First (1830) and Second (1840) Macoupin County Courthouses


Photo 1:  An artist drawing of the first Macoupin County Courthouse (1830-1840) drawn from the description in Macoupin County Courthouse records.
Photo 2:   The only photo of the second Macoupin County Courthouse (1840-1870).

Macoupin County was created in 1829 and named for the “Macoupina” plant which Indians in the area gave to the wild artichoke which grew abundantly along the water courses.
The first Macoupin County Courthouse was a two-story structure of hewn logs built in 1830 in the center of the Town Square.  The building measured 18’x24’ and cost $128.66 of which $23 was used for the furniture.  The county government outgrew this building within a few short years and it was sold, moved to East Main Street and converted into a residence. 

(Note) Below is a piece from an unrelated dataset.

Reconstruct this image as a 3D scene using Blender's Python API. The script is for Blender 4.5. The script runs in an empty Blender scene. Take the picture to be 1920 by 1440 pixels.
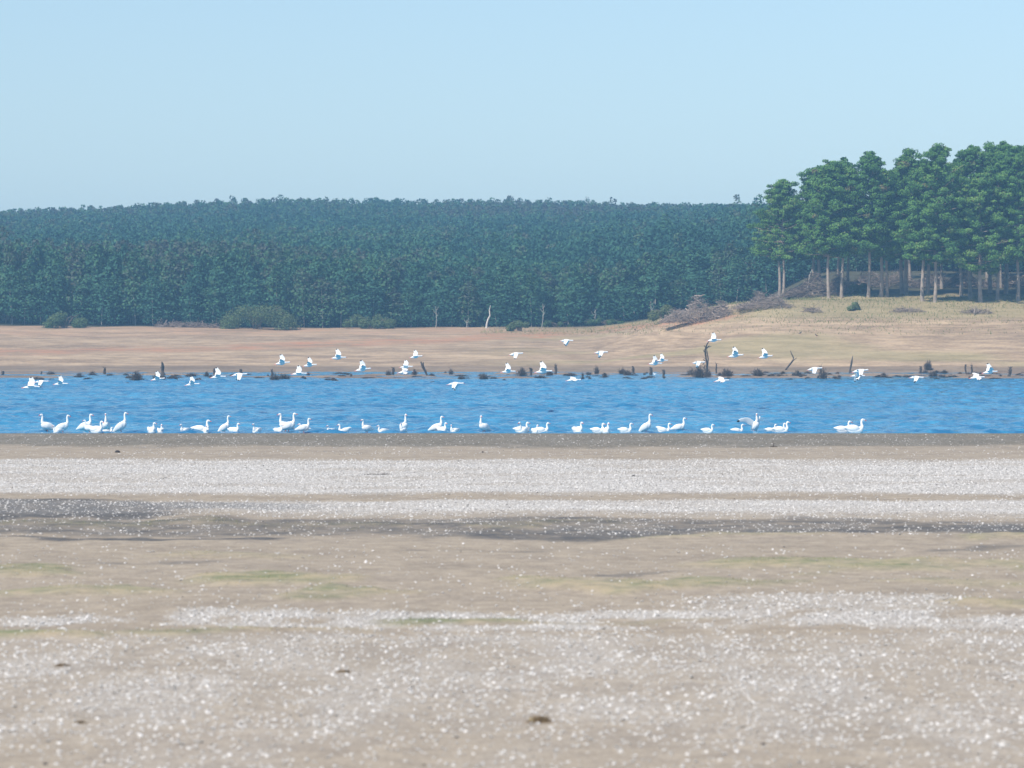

In 1840, the second County Courthouse opened its doors, again in the center of the Town Square.    It was a two-story brick building complete with a belfry, the bell was rung when court was in session.  The cost for the 50 foot square building was $15,000 and it was used until 1870 when the third and final courthouse was built.  Both Abraham Lincoln and Stephen A. Douglas practiced law in the second courthouse but never against one another.
Among Lincoln’s most notable cases in this courthouse was Clark & Morrison v.  Page et al, which stands out for two reasons.  One is the basis of the case, a promissory note for over $1.1 million, among the largest of Lincoln’s career.  The second is Lincoln’s answer, which stretches 43 pages and is believed to be the longest existing document in Lincoln’s handwriting.  Copies of the Lincoln document are displayed on the 1st floor of the current Macoupin County Courthouse.
Within 25 years, the County outgrew this courthouse and an office or two, along with some of the records, were moved to buildings around the square.  On completion of the third and present courthouse, the old building was sold at public auction by authorities to pay on the mounting county debt.